* What is required
Output every line of the data exactly as it appears.

* Raw data
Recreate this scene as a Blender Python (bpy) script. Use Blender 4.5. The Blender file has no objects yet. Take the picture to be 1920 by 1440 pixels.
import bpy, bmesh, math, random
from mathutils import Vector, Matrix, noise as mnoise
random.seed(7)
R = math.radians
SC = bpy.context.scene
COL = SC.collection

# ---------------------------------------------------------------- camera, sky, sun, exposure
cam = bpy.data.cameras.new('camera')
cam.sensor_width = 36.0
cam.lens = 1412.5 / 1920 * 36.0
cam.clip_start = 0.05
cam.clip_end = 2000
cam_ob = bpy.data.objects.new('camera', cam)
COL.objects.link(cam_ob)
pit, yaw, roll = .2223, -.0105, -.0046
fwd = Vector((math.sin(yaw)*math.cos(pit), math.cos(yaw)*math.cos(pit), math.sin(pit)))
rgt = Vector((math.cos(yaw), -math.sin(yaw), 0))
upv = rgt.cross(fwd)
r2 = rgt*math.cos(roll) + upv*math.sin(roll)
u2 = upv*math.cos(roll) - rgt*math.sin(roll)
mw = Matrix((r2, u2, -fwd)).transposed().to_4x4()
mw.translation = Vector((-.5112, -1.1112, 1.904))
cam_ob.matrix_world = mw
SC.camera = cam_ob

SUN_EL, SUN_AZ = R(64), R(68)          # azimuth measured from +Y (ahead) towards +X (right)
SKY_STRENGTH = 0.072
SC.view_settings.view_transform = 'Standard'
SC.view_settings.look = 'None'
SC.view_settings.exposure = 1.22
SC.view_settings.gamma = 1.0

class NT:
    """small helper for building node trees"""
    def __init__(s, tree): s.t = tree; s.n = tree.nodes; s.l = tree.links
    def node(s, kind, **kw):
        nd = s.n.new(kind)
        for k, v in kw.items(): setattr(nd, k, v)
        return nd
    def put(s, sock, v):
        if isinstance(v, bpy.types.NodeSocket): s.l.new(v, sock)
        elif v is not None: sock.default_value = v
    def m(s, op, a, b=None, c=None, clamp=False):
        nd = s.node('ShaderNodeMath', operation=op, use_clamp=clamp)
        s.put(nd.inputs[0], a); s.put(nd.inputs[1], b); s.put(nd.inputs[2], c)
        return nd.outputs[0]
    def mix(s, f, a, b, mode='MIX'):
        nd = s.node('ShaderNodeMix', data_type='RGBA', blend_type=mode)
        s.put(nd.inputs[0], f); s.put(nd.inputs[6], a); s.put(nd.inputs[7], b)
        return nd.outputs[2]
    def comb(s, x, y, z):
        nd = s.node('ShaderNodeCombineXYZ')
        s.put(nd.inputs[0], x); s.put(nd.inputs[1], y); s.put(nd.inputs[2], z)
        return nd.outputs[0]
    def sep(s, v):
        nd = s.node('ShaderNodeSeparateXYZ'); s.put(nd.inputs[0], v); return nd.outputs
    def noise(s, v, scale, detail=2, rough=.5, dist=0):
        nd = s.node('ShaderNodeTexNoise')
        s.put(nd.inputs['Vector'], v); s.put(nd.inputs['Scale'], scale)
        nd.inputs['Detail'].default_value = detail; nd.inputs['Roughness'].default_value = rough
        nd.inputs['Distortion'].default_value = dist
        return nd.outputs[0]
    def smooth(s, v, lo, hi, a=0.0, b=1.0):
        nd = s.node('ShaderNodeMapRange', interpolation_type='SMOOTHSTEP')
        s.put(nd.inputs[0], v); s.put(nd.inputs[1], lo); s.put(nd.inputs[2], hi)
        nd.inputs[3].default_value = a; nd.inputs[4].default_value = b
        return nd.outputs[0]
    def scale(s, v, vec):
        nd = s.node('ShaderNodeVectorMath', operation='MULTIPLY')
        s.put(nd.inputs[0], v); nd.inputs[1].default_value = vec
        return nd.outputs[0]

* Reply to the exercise
Recreate this scene as a Blender Python (bpy) script. Use Blender 4.5. The Blender file has no objects yet. Take the picture to be 1920 by 1440 pixels.
import bpy, bmesh, math, random
from mathutils import Vector, Matrix, noise as mnoise
random.seed(7)
R = math.radians
SC = bpy.context.scene
COL = SC.collection

# ---------------------------------------------------------------- camera, sky, sun, exposure
cam = bpy.data.cameras.new('camera')
cam.sensor_width = 36.0
cam.lens = 1412.5 / 1920 * 36.0
cam.clip_start = 0.05
cam.clip_end = 2000
cam_ob = bpy.data.objects.new('camera', cam)
COL.objects.link(cam_ob)
pit, yaw, roll = .2223, -.0105, -.0046
fwd = Vector((math.sin(yaw)*math.cos(pit), math.cos(yaw)*math.cos(pit), math.sin(pit)))
rgt = Vector((math.cos(yaw), -math.sin(yaw), 0))
upv = rgt.cross(fwd)
r2 = rgt*math.cos(roll) + upv*math.sin(roll)
u2 = upv*math.cos(roll) - rgt*math.sin(roll)
mw = Matrix((r2, u2, -fwd)).transposed().to_4x4()
mw.translation = Vector((-.5112, -1.1112, 1.904))
cam_ob.matrix_world = mw
SC.camera = cam_ob

SUN_EL, SUN_AZ = R(64), R(68)          # azimuth measured from +Y (ahead) towards +X (right)
SKY_STRENGTH = 0.072
SC.view_settings.view_transform = 'Standard'
SC.view_settings.look = 'None'
SC.view_settings.exposure = 1.22
SC.view_settings.gamma = 1.0

class NT:
    """small helper for building node trees"""
    def __init__(s, tree): s.t = tree; s.n = tree.nodes; s.l = tree.links
    def node(s, kind, **kw):
        nd = s.n.new(kind)
        for k, v in kw.items(): setattr(nd, k, v)
        return nd
    def put(s, sock, v):
        if isinstance(v, bpy.types.NodeSocket): s.l.new(v, sock)
        elif v is not None: sock.default_value = v
    def m(s, op, a, b=None, c=None, clamp=False):
        nd = s.node('ShaderNodeMath', operation=op, use_clamp=clamp)
        s.put(nd.inputs[0], a); s.put(nd.inputs[1], b); s.put(nd.inputs[2], c)
        return nd.outputs[0]
    def mix(s, f, a, b, mode='MIX'):
        nd = s.node('ShaderNodeMix', data_type='RGBA', blend_type=mode)
        s.put(nd.inputs[0], f); s.put(nd.inputs[6], a); s.put(nd.inputs[7], b)
        return nd.outputs[2]
    def comb(s, x, y, z):
        nd = s.node('ShaderNodeCombineXYZ')
        s.put(nd.inputs[0], x); s.put(nd.inputs[1], y); s.put(nd.inputs[2], z)
        return nd.outputs[0]
    def sep(s, v):
        nd = s.node('ShaderNodeSeparateXYZ'); s.put(nd.inputs[0], v); return nd.outputs
    def noise(s, v, scale, detail=2, rough=.5, dist=0):
        nd = s.node('ShaderNodeTexNoise')
        s.put(nd.inputs['Vector'], v); s.put(nd.inputs['Scale'], scale)
        nd.inputs['Detail'].default_value = detail; nd.inputs['Roughness'].default_value = rough
        nd.inputs['Distortion'].default_value = dist
        return nd.outputs[0]
    def smooth(s, v, lo, hi, a=0.0, b=1.0):
        nd = s.node('ShaderNodeMapRange', interpolation_type='SMOOTHSTEP')
        s.put(nd.inputs[0], v); s.put(nd.inputs[1], lo); s.put(nd.inputs[2], hi)
        nd.inputs[3].default_value = a; nd.inputs[4].default_value = b
        return nd.outputs[0]
    def scale(s, v, vec):
        nd = s.node('ShaderNodeVectorMath', operation='MULTIPLY')
        s.put(nd.inputs[0], v); nd.inputs[1].default_value = vec
        return nd.outputs[0]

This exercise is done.